Stored dataset items:
○ ○ ○

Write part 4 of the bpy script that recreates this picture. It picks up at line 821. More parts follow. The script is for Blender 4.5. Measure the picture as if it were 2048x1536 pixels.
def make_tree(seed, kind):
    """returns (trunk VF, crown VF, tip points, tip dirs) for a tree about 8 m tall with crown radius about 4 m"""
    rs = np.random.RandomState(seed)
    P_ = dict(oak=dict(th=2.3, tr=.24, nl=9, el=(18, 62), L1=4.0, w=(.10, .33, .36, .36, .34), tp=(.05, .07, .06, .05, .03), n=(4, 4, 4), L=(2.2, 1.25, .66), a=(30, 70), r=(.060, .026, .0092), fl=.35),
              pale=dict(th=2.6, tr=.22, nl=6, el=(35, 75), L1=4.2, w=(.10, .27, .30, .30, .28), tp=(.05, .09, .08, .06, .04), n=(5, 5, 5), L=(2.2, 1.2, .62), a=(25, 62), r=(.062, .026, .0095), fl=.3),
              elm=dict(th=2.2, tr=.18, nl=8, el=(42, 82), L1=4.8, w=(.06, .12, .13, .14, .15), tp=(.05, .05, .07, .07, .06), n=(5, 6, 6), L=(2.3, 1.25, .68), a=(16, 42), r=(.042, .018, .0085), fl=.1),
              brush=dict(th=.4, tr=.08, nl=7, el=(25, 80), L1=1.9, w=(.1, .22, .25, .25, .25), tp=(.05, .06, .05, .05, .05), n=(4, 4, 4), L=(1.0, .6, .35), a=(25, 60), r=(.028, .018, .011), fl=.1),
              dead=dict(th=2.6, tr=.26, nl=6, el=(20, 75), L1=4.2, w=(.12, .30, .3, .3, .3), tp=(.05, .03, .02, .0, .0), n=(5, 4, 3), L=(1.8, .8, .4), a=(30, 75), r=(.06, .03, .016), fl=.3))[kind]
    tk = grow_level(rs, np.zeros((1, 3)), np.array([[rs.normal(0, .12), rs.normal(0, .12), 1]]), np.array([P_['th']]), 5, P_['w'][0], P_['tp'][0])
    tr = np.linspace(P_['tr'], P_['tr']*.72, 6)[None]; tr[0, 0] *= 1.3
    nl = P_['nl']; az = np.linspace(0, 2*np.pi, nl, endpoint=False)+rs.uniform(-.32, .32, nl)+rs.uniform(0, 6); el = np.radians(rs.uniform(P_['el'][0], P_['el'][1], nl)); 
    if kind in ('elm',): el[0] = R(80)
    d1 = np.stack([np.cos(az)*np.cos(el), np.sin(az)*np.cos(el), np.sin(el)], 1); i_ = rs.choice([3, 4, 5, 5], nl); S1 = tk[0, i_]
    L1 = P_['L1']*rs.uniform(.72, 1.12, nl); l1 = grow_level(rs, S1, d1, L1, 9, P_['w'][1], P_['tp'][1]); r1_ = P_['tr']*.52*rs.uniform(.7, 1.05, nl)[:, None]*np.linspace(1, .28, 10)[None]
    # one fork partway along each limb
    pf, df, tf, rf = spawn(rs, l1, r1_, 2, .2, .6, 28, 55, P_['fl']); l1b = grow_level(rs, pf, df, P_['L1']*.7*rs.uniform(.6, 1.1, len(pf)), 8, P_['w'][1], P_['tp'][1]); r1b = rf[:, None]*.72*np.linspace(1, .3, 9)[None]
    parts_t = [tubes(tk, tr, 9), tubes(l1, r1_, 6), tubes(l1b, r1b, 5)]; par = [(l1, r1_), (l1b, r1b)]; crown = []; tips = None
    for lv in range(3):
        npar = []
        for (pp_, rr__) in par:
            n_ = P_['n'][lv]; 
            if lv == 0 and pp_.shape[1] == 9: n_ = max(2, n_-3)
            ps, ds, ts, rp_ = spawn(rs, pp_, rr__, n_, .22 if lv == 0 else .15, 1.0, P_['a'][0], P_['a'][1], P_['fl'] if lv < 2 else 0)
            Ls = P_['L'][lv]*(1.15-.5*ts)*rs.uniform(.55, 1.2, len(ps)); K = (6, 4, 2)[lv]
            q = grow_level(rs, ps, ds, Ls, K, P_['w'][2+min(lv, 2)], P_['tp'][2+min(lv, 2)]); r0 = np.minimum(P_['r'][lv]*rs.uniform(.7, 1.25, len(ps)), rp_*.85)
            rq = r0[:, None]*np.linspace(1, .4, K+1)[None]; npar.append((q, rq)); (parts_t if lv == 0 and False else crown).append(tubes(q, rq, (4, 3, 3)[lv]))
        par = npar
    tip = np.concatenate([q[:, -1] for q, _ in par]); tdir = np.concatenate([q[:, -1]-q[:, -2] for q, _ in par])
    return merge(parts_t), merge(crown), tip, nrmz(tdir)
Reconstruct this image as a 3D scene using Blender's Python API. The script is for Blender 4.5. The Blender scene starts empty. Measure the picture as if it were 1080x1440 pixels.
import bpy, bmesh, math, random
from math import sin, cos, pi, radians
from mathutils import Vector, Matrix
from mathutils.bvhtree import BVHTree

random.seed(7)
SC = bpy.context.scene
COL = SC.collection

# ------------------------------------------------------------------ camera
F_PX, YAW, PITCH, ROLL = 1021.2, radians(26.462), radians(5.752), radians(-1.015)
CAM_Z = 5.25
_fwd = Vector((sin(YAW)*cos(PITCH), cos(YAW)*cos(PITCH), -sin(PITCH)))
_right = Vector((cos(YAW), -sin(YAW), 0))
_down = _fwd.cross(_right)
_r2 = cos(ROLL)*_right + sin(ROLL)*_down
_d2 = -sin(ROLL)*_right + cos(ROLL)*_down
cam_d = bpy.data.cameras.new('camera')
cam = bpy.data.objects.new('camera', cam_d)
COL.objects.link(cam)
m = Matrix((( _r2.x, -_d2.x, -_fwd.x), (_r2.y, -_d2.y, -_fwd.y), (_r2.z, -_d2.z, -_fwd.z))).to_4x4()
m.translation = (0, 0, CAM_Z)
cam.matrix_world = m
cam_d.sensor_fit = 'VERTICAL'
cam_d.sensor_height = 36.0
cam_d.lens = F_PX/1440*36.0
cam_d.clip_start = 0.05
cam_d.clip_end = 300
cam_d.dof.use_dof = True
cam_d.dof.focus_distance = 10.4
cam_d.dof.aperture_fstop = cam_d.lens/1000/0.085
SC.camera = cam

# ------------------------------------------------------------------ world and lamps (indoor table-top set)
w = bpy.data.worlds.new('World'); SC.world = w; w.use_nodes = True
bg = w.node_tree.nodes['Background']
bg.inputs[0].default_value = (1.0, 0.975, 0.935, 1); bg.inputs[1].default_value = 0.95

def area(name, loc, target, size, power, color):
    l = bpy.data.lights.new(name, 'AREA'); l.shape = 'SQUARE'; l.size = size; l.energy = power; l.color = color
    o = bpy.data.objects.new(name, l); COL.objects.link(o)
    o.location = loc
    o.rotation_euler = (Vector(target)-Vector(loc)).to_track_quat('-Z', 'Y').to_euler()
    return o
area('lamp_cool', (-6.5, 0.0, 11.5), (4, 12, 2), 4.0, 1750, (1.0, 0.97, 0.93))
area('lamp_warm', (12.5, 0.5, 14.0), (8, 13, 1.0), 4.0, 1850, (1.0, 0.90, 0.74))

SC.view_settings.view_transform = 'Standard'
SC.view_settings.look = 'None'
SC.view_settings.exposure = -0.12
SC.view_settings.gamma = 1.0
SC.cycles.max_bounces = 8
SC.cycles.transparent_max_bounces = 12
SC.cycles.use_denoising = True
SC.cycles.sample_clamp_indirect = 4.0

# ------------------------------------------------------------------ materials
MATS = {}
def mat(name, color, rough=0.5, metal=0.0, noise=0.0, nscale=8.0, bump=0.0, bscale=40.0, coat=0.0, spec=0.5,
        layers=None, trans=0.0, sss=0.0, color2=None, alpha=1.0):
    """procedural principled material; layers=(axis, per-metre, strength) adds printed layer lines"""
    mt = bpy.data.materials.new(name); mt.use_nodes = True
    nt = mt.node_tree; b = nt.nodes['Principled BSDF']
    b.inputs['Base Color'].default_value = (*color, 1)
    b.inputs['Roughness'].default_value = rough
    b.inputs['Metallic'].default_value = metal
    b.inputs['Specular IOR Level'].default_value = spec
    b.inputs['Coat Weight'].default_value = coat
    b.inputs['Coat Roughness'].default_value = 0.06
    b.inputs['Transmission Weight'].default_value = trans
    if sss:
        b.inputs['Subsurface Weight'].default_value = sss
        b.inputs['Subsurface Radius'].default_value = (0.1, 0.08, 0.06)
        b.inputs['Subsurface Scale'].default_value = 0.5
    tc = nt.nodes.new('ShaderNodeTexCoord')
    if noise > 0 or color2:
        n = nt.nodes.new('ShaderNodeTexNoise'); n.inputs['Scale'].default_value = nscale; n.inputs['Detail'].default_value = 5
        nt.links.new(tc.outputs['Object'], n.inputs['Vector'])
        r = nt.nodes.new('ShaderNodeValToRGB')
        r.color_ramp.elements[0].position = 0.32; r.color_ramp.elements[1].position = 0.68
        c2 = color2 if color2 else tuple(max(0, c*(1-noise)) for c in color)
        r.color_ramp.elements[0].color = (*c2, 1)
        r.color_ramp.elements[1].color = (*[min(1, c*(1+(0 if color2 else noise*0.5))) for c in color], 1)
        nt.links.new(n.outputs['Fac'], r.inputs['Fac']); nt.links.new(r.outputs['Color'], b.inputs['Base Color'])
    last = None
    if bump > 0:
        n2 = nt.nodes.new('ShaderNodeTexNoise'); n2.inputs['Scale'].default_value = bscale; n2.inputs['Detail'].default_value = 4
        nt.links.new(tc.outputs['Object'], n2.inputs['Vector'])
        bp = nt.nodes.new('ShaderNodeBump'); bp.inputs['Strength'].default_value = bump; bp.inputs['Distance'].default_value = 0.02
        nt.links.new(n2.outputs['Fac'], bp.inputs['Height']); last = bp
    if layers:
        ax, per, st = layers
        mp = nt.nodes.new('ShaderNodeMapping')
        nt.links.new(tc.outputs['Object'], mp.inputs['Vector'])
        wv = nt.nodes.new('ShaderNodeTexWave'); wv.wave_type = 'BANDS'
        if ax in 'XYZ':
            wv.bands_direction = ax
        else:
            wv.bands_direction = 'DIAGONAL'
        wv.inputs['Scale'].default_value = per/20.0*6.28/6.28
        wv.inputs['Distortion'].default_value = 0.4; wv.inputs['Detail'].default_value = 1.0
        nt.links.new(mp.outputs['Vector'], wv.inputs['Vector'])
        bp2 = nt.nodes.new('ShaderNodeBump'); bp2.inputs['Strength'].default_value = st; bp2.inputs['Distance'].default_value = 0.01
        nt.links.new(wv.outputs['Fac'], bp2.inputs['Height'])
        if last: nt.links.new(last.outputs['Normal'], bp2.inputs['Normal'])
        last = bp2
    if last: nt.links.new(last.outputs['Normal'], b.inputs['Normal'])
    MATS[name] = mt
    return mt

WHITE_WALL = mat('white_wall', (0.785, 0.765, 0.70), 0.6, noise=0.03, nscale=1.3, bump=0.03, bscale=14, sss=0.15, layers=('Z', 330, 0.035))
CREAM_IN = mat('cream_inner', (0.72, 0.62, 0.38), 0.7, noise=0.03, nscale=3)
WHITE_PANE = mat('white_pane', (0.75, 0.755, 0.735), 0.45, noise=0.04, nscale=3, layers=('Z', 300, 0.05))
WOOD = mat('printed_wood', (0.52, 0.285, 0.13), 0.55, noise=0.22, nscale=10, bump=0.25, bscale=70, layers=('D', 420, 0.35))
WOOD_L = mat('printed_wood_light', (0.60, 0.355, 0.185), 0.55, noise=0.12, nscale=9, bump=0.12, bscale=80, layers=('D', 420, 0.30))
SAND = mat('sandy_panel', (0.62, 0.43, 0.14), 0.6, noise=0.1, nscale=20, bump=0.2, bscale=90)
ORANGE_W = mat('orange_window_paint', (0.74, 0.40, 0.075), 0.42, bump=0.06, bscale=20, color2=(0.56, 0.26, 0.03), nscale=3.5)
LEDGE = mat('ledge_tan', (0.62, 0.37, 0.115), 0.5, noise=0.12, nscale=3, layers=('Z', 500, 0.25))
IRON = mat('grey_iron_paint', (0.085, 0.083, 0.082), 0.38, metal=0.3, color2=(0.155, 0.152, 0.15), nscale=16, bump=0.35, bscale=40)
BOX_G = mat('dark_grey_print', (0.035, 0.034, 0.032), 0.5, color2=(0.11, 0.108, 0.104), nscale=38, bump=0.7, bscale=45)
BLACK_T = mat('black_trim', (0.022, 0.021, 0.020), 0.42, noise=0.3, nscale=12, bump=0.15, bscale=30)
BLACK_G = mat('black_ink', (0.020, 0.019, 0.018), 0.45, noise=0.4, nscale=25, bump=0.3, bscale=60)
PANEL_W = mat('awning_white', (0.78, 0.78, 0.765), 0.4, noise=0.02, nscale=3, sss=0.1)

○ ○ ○

Write out exactly the lines running from the line containing "Reconstruct this image" to the line containing "COL = SC.collection", with both of those lines included.

Solution:
Reconstruct this image as a 3D scene using Blender's Python API. The script is for Blender 4.5. The Blender scene starts empty. Measure the picture as if it were 1080x1440 pixels.
import bpy, bmesh, math, random
from math import sin, cos, pi, radians
from mathutils import Vector, Matrix
from mathutils.bvhtree import BVHTree

random.seed(7)
SC = bpy.context.scene
COL = SC.collection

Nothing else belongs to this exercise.